I reported on that morning newspaper three years, and it was pretty hard work. But I enjoyed its attractions. Reporting is the best school in the world to get a knowledge of human beings, human nature and human ways. A nice, gentlemanly reporter--I make no references--is well treated by everybody. Just think of the wide range of his acquaintanceship, his experience of life and society! No other occupation brings a man into such familiar sociable relations with all grades and classes of people. The last thing at night--midnight--he goes browsing around after items among police and jail birds, in the lock up, questioning the prisoners, and making pleasant and lasting friendships with some of the worst people in the world. [Laughter.] And the very next evening he gets himself up regardless of expense, puts on all the good clothes his friends have got--[laughter]--goes and takes dinner with the Governor, or the Commander-in-Chief of the District, the U. S. Senator, and some more of the upper crust of society. He is on good terms with all of them, and is present at every public gathering, and has easy access to every variety of people. Why I breakfasted almost every morning with the Governor, dined with the principal clergyman, and slept in the Station House. [Laughter.]
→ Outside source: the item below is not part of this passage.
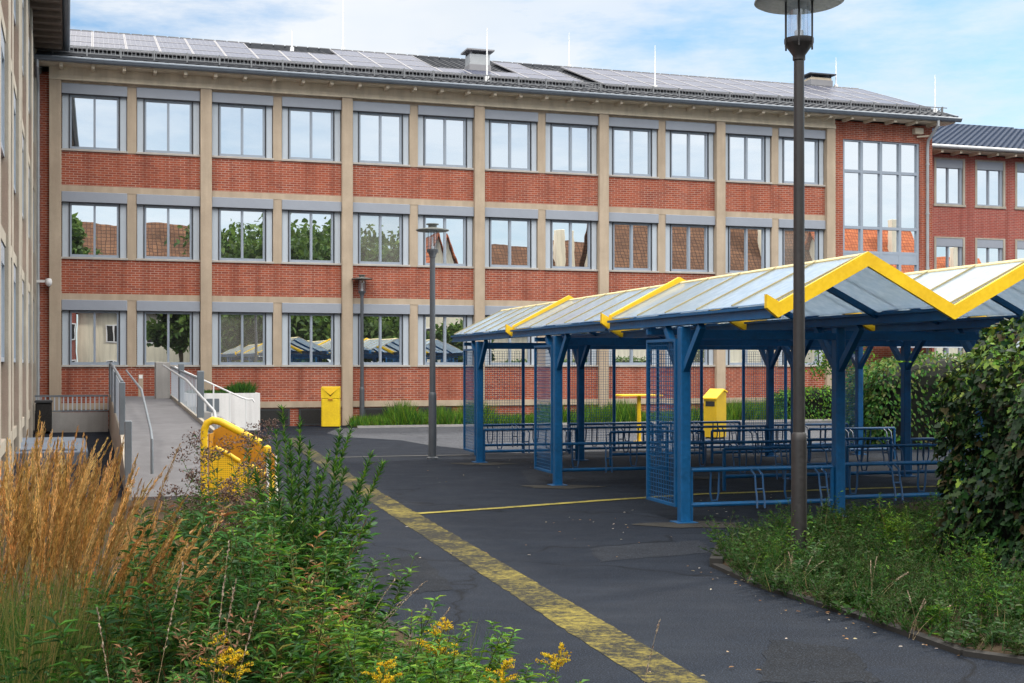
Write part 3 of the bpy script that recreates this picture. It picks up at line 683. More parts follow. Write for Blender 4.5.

A reporter has to lie a little, of course, or they would discharge him. That is the only drawback to the profession. That is why I left it. [Laughter]. I am different from Washington; I have a higher and grander standard of principle. Washington could not lie. I can lie, but I won't! [Prolonged laughter]. Reporting is fascinating, but then it is distressing to have to lie so. Lying is bad--lying is very bad. Every individual in this house knows that by experience. I think that for a man to tell a lie when he can't make anything by it, is wrong. [Laughter].

A description of Virginia City followed.

After the reportorial experience of Mr. Clemens was ended, he became editor-in-chief of the paper on which he was working. He kept his position one week. The reason for this extreme brevity of time was that, according to the code of ethics of Virginia City, if you injured a man you were expected to challenge him. Duels accumulated rapidly on his hands. The first three or four he did not notice, as it was thought the persons would not fight. But at length he had trouble with the editor of a rival sheet, and a challenge passed. The boys were delighted, especially Steve, a near and dear friend. His friends took him out in the woods to practice with a revolver, that being the favorite duelling weapon. His opponent was a long, lean fellow, and not brilliant. A target for practice was made by leaning a rail against a stable-door to represent his antagonist, and putting on a squash for a head. The rail was a little too much of a caricature, but the squash did very well. He could not hit the rail, or even the stable-door. To make it more uncomfortable, they could hear his antagonist with his friends practising in a neighboring valley. Steve, being a dead shot, killed a bird, and the other party coming over to see what was the matter, the credit of this shot was given to Mark, and the party were informed that he could do the same thing nine times out of ten. When Mark and his friends got home that night they found a note declining the honor of a duel. All the other duels were declined with thanks, and Steve got them much to his delight. But accidentally hearing of his powers, they were all off, whereat that belligerent party was greatly grieved.

The lecture closed with some amusing moral reflections regarding the sins of duelling.